Lack of matching funds for the military

Reserve Retirement

Here's a link to calculate a reserve retirement. The key is points - you get 1 point for every day on active duty plus approximately 78 points a year for non-deployed years. You can use this as a ball park to compare this to an active duty retirement. A 20 year letter is still required in the reserve. The reserve components are not subject to the move up or move out issues that the active duty is, so it is possible to walk with 30 years or more if you want. Reserve retirements don't pay until age 60 though (all though there is a large political campaign to push this down to 55 - which would go a long way towards reducing the attrition rate).

https://www.hrc.army.mil/site/reserve/soldierservices/retirement/retirementcalc.asp

I'll take the opportunity to make a plug to all you active duty debating about leaving the military for good. Do yourself a favor and calculate a reserve retirement. 1 year active duty = 365 points....it may change your mind. I expect my reserve pension to about equal my full time FERS pension.

Also, 1 weekend = 4 days pay, (it's my mad money and it keeps me sane).

Oh, by the way, If you had any doubts, we need you.
 
In Effort to Recruit, Military to Begin Offering Matching Contributions to TSP Participants

By Stephen Barr
Wednesday, January 11, 2006; B02

Three years ago, Congress opened the Thrift Savings Plan, the 401(k)-type retirement program for civil service and postal employees, to the military.

Military participation in the TSP has grown slowly but steadily since. As of October, more than 480,000 active-duty and military reserve personnel were investing a portion of their pay, including some types of bonuses, in the TSP.

But military personnel, unlike many of their civil service colleagues, have not received matching contributions from their employer, the Defense Department, limiting the benefits of their before-tax savings and tax-deferred earnings on contributions.

Although the original rules permitted matching contributions for military personnel holding critical skills, the Pentagon has generally viewed bonuses as more popular among the troops as a recruitment and retention incentive, according to congressional aides.

Congress, in an effort to provide more flexibility in this area, recently gave a green light to the military services to use matching contributions as a perk that can be offered first-time recruits who agree to serve longer than two years.

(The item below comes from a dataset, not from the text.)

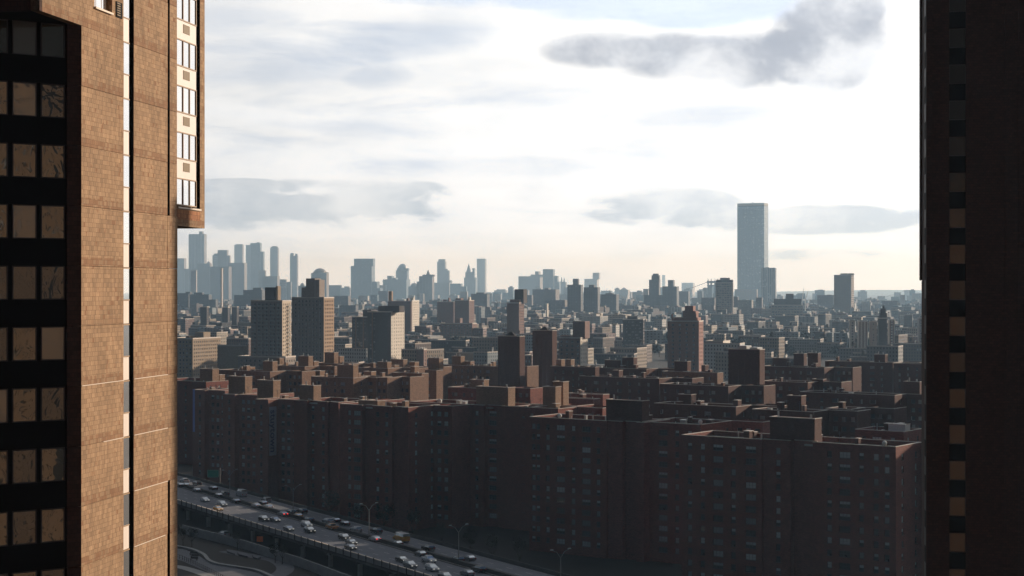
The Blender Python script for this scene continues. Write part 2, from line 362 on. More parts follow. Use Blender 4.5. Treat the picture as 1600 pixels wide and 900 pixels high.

Congress also directed the Army to set up a pilot program to study whether TSP matching contributions give a boost to recruiting efforts. The pilot program also will try to steer soldiers, during their initial enlistment, toward "habits of financial responsibility," according to the fiscal 2006 defense bill that authorized the pilot.

The department will report back to the House and Senate Armed Services committees in February 2007 and provide data on the number of participants in the pilot program and the level of contributions they made.

The report will include the views of officers, senior enlisted personnel and field recruiters on whether matching contributions enhanced recruiting, according to the legislation.

A recent survey of government workers, conducted by the Office of Personnel Management, showed that the TSP is one of the most popular benefits provided through federal employment.

In the armed forces, the Navy has the highest participation rate, with nearly 44 percent of active-duty personnel enrolled, according to the October snapshot. In another sign of the military's interest in the TSP, officials noted last year that there are more members of the uniformed services participating in the TSP than employees covered by the old Civil Service Retirement System.

TSP participants covered by the retirement system do not receive matching contributions from their agencies, in part because they receive a more generous pension than federal workers and retirees covered by the Federal Employees Retirement System.

Civil service employees hired after 1983 are covered by FERS and, according to a recent OPM report, will rely on the TSP for a significant, and perhaps the largest, portion of their retirement benefits.

More than 1.5 million FERS-covered employees receive matching contributions from their agencies. For the FERS participants, agencies match the first 5 percent of pay that employees contribute each pay period. The match is dollar for dollar for the first 3 percent of pay and 50 cents on the dollar for the next 2 percent of pay.

© 2006 The Washington Post Company
 
I was active duty USN 1971-77. Got out, walked away, no reserve, no nothing and went civil service mariner. I'm on the "old" plan, CSRS. We don't get matching funds either.

The logic is simple. Have your cake or eat it, but not both. I have a defined benefit plan, just like military. So I don't get matching funds. Newer civil service employees get FERS, a hybrid defined benefit/contribution system. They get 1% per year of service (vs my 2% and military 2.5%), but they get matching funds. And they don't get a 20 year retirement, minimum age for them is something like 55yrs 8mos. And goes up the younger they are, so a teenager starting civil service under FERS today is going to have to work 'till he/she is like 68 years old.

Hummm, Hummmm, have your cake ... or eat it.
 
Those service members who don't stay in for 20 years (most don't) get no cake to begin with. They don't even get a cookie.